Koeman baba
- Dr. Gürkan Kubilay Yazıları
- 12 Kasım 2018, 00:06:51
Isla ön libero başlamıştı, Anderlecht kadrosundan farklı olarak. Marsilya'da Lass Diarra ile beraber, 2014'te uzun süre çift ön libero oynadığı için bana normal gelmişti bu taktik.
Yaratıcı pasların sahibi maç başlar başlamaz Valbuena oluyordu yine.
Ama tempo düşüktü. F.Bahçe'nin gol için girişimleri vardı ama heyecanlandıran türden değildi.
Alanya ise peş peşe kazandığı 2 korner dışında kaleye gelemiyordu.
Bu tür durumlarda yıldızlar sahaya çıkardı ve o dakikaya kadar hiç gözükmeyen Ayew, tam 10 hafta ceza alanı dışından şut ile golü olmayan takımına, G.Saray derbisinde Jailson'un attığından sonra, 2. kez bu tür golünü kazandırıyordu.
Organize gelmeyi öğreniyordu takım, Elif-Frey pozisyonu örneğindeki gibi. Ama Frey'in kaçırdıkları kızdırırken, Valbuena'nın "eğitimlik" asistinde bir duran top golü atınca sulh sağlanıyordu.
F.Bahçe ritim tutmuştu. Kalesinde tehlike yaşamadan ilk yarıyı bitirmişti.
2. yarı Şener sakatlığı ve İsmail'in girişi dışında, 60'a kadar oyun yavaştı. Efe'nin pozisyonunu kurtaran Harun alkış alıyordu.

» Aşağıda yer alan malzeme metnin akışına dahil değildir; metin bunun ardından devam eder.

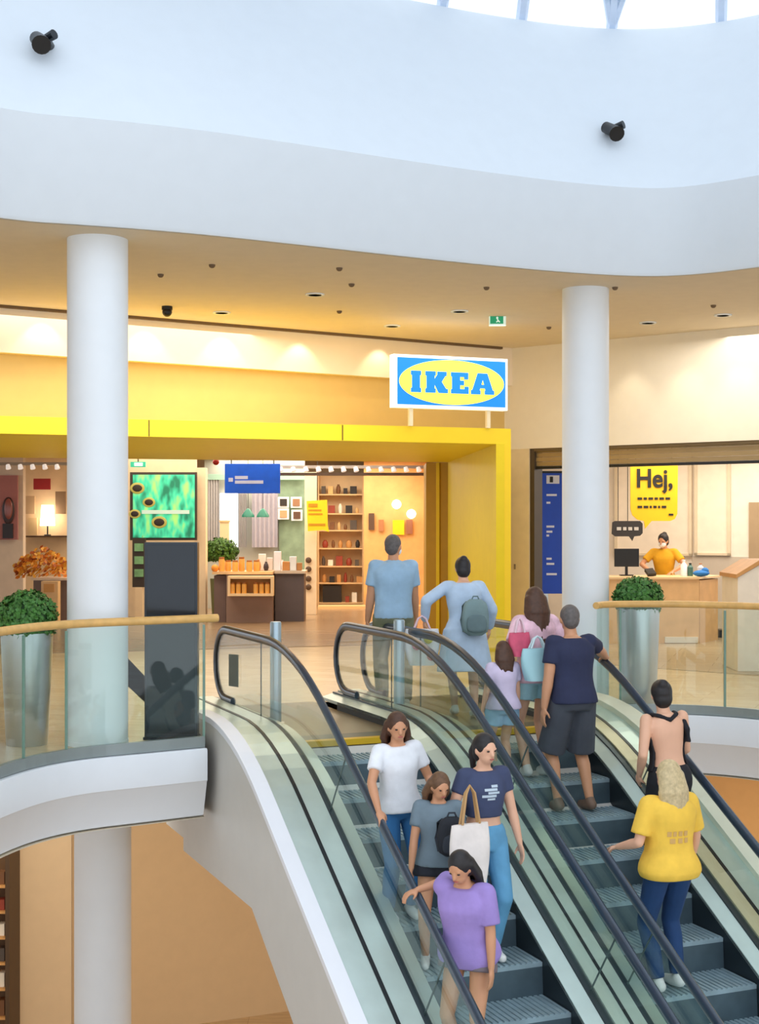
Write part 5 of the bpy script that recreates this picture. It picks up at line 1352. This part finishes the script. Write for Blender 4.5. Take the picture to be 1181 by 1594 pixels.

Maçın adamı bence İsla idi. Hem ön libero, hem de sağ bekte süper oynadı. Valbuena-Benzia değişikliği, Cezayir'linin morali içindi.
Ama İsmail ve Benzia değişiklikleri takımı düşürdü. Devreye Harun girdi.
9 günde 3. maçını oynayan takımda tempoyu yavaşlatma isteğ normaldi.
ÖZET:
Valbuena etkisi Geri gelen özgüven Yardımlaşmanın artması Kadro stabilitesi Daha babacan teknik adam.
Şans faktörünün de dönmesi.
Şutların gole dönme oranının artması.
Seyircinin asla inançtan vazgeçmemesi.